Duality quantum computer and the efficient quantum simulations

• Published in: Quantum information processing Vol. 15; no. 3; pp. 1189 - 1212
• Main Authors: Wei, Shi-Jie, Long, Gui-Lu
• Format: Journal Article
• Language: English
• Published: New York Springer US 01.03.2016
• Subjects: Data Structures and Information Theory; Mathematical Physics; Physics; Physics and Astronomy; Quantum Computing; Quantum Information Technology; Quantum Physics; Spintronics; Duality quantum computer; Quantum combiner; Duality computing mode; Duality computer; Linear combination of unitary operators; Quantum divider; Duality parallelism; Quantum simulation
• ISSN: 1570-0755; 1573-1332
• DOI: 10.1007/s11128-016-1263-6

Duality quantum computing is a new mode of a quantum computer to simulate a moving quantum computer passing through a multi-slit. It exploits the particle wave duality property for computing. A quantum computer with n qubits and a qudit simulates a moving quantum computer with n qubits passing through a d -slit. Duality quantum computing can realize an arbitrary sum of unitaries and therefore a general quantum operator, which is called a generalized quantum gate. All linear bounded operators can be realized by the generalized quantum gates, and unitary operators are just the extreme points of the set of generalized quantum gates. Duality quantum computing provides flexibility and a clear physical picture in designing quantum algorithms, and serves as a powerful bridge between quantum and classical algorithms. In this paper, after a brief review of the theory of duality quantum computing, we will concentrate on the applications of duality quantum computing in simulations of Hamiltonian systems.
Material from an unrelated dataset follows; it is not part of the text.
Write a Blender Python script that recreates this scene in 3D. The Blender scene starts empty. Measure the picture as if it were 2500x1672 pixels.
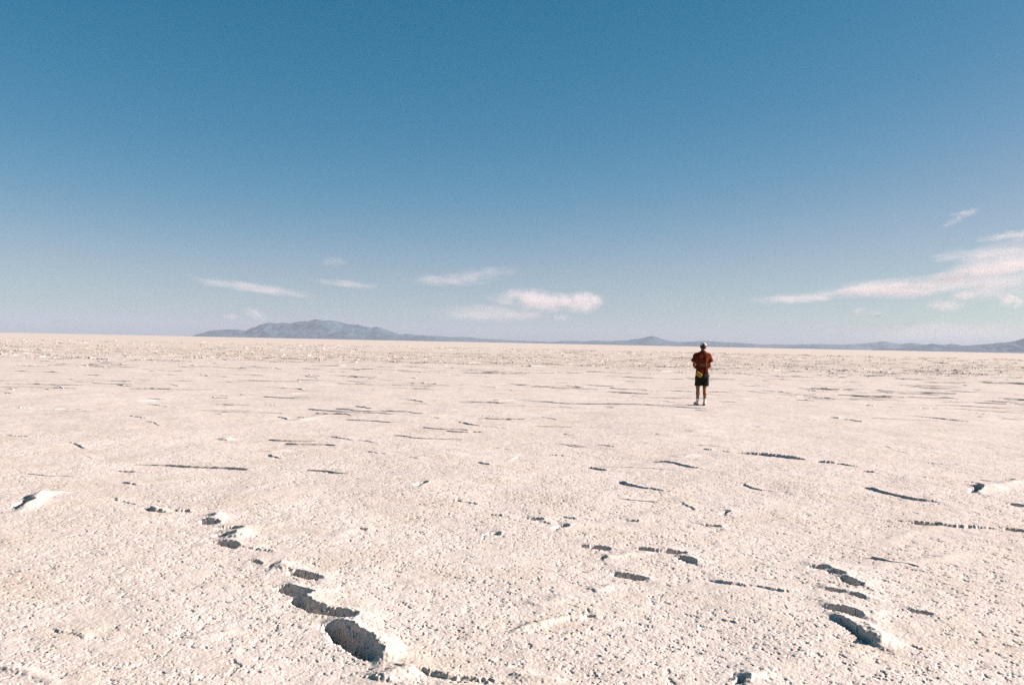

We will show that duality quantum computing can efficiently simulate quantum systems by providing descriptions of the recent efficient quantum simulation algorithm of Childs and Wiebe (Quantum Inf Comput 12(11–12):901–924,  2012 ) for the fast simulation of quantum systems with a sparse Hamiltonian, and the quantum simulation algorithm by Berry et al. (Phys Rev Lett 114:090502,  2015 ), which provides exponential improvement in precision for simulating systems with a sparse Hamiltonian.